■ To be done ■
Reproduce each line from the first in the data through the line that contains "signal_head('traffic_light', c, dg_, lab, 'traffic" exactly; give nothing else.

────────────────

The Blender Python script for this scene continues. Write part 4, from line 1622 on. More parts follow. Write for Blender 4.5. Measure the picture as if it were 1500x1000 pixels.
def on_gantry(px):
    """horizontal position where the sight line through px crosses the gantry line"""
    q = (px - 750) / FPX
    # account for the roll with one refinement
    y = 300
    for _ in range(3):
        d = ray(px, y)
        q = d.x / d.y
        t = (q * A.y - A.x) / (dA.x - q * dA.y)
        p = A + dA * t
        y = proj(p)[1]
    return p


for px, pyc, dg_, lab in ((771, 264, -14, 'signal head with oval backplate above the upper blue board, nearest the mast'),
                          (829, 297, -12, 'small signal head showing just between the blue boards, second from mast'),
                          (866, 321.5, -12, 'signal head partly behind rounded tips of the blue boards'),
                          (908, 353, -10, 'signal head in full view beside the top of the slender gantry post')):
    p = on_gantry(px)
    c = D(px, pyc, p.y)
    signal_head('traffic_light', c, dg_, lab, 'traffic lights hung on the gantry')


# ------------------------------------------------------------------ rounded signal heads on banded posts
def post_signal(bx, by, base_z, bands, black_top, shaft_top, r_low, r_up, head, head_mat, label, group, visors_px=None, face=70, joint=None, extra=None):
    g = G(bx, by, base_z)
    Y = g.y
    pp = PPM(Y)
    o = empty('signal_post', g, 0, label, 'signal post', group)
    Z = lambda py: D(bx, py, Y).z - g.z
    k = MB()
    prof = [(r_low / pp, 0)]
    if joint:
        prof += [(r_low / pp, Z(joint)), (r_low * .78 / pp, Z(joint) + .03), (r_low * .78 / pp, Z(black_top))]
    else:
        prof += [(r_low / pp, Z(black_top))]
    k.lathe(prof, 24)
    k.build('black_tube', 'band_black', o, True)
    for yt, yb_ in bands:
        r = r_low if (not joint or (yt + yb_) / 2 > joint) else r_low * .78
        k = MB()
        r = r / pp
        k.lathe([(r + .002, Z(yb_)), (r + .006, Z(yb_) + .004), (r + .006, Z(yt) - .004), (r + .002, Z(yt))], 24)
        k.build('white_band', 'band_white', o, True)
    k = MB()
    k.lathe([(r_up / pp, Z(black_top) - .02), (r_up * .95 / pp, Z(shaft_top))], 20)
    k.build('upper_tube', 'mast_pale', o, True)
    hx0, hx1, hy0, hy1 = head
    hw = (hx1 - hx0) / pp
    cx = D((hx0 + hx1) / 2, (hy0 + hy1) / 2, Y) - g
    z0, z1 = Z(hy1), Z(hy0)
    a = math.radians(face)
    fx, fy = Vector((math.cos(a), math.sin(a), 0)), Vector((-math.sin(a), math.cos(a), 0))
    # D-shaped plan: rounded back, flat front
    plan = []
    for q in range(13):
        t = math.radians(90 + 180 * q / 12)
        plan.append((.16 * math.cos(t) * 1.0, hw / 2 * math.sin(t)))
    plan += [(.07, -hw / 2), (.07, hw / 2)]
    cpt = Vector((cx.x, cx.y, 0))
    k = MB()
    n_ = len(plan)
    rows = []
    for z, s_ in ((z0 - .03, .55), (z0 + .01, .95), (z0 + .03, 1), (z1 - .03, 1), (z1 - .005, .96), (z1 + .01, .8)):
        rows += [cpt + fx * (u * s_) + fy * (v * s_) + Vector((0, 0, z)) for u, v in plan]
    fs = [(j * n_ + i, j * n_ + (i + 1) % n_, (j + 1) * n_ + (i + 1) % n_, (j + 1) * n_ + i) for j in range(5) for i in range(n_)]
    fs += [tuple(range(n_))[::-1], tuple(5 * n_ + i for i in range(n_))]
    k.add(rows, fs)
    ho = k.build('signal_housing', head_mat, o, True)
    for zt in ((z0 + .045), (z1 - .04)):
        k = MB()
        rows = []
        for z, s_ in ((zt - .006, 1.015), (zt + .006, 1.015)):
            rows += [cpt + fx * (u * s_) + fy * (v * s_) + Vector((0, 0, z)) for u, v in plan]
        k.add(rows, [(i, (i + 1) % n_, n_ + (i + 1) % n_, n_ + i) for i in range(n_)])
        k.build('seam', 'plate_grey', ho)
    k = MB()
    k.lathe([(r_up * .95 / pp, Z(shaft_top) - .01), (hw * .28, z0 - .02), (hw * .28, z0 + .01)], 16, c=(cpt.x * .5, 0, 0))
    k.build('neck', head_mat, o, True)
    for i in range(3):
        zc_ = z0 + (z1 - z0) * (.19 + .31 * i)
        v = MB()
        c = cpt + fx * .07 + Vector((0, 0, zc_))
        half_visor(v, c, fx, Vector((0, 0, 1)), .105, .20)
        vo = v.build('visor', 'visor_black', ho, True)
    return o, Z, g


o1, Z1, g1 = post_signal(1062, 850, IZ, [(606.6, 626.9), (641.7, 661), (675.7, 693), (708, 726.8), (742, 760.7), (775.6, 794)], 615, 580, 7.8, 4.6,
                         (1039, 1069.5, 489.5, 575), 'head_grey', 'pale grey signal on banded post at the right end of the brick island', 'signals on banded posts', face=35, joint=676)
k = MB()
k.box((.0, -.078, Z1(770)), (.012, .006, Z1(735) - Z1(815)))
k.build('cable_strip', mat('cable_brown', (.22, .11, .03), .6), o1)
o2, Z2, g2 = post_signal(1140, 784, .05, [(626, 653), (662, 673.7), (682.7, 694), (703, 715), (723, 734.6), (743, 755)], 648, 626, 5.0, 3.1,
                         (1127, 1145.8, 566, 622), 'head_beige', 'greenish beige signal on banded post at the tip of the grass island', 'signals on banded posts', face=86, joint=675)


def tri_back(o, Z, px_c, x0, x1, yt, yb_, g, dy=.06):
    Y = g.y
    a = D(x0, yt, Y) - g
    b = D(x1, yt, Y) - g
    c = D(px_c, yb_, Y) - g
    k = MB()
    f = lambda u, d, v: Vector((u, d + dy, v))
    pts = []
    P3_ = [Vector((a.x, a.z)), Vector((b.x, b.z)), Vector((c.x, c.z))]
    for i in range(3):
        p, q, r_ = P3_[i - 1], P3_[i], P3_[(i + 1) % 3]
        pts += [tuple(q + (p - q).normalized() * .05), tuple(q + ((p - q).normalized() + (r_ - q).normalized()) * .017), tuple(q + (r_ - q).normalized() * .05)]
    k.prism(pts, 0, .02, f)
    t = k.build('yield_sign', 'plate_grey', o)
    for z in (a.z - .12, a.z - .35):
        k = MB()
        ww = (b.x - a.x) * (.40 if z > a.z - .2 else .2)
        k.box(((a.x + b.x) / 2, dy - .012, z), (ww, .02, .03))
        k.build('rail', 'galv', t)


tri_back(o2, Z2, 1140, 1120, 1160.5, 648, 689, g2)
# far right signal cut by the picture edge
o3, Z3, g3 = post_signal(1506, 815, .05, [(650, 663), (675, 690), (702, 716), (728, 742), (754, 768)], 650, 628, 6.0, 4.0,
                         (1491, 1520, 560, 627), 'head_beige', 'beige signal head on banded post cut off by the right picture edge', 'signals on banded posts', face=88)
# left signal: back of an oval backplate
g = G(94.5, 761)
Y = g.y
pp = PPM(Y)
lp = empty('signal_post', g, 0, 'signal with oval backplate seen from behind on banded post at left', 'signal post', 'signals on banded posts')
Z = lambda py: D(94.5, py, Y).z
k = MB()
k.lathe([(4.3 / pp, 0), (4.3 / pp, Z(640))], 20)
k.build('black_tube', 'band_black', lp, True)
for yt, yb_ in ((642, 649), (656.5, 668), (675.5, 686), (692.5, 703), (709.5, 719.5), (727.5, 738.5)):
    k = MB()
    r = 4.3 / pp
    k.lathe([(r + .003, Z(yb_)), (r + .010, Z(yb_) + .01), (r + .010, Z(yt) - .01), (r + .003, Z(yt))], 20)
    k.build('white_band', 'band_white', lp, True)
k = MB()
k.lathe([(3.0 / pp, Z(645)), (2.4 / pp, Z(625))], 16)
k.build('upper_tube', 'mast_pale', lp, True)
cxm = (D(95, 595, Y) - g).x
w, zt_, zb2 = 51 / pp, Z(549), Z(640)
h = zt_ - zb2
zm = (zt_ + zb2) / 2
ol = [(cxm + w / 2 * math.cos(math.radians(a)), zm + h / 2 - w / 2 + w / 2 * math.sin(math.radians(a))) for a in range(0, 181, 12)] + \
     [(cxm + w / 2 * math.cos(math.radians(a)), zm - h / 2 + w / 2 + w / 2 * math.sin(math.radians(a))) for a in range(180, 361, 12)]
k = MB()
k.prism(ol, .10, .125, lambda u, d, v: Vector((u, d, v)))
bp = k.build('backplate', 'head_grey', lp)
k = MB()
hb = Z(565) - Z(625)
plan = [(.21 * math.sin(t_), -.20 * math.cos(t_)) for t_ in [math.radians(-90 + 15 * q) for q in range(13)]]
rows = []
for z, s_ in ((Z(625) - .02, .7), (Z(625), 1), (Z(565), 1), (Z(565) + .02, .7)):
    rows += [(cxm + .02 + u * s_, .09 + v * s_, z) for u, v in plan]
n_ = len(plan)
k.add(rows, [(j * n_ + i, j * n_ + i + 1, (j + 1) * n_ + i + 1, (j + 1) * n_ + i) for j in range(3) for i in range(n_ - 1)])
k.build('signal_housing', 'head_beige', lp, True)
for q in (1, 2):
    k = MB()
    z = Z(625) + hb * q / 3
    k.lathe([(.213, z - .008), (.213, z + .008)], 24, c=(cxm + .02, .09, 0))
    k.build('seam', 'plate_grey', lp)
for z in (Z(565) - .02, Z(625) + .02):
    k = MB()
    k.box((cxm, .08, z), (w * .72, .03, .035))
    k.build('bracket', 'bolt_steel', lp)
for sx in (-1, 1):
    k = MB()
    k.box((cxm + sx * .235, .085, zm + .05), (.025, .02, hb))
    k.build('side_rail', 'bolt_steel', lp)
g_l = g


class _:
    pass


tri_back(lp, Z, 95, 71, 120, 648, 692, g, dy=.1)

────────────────

■ Solution ■
The Blender Python script for this scene continues. Write part 4, from line 1622 on. More parts follow. Write for Blender 4.5. Measure the picture as if it were 1500x1000 pixels.
def on_gantry(px):
    """horizontal position where the sight line through px crosses the gantry line"""
    q = (px - 750) / FPX
    # account for the roll with one refinement
    y = 300
    for _ in range(3):
        d = ray(px, y)
        q = d.x / d.y
        t = (q * A.y - A.x) / (dA.x - q * dA.y)
        p = A + dA * t
        y = proj(p)[1]
    return p


for px, pyc, dg_, lab in ((771, 264, -14, 'signal head with oval backplate above the upper blue board, nearest the mast'),
                          (829, 297, -12, 'small signal head showing just between the blue boards, second from mast'),
                          (866, 321.5, -12, 'signal head partly behind rounded tips of the blue boards'),
                          (908, 353, -10, 'signal head in full view beside the top of the slender gantry post')):
    p = on_gantry(px)
    c = D(px, pyc, p.y)
    signal_head('traffic_light', c, dg_, lab, 'traffic lights hung on the gantry')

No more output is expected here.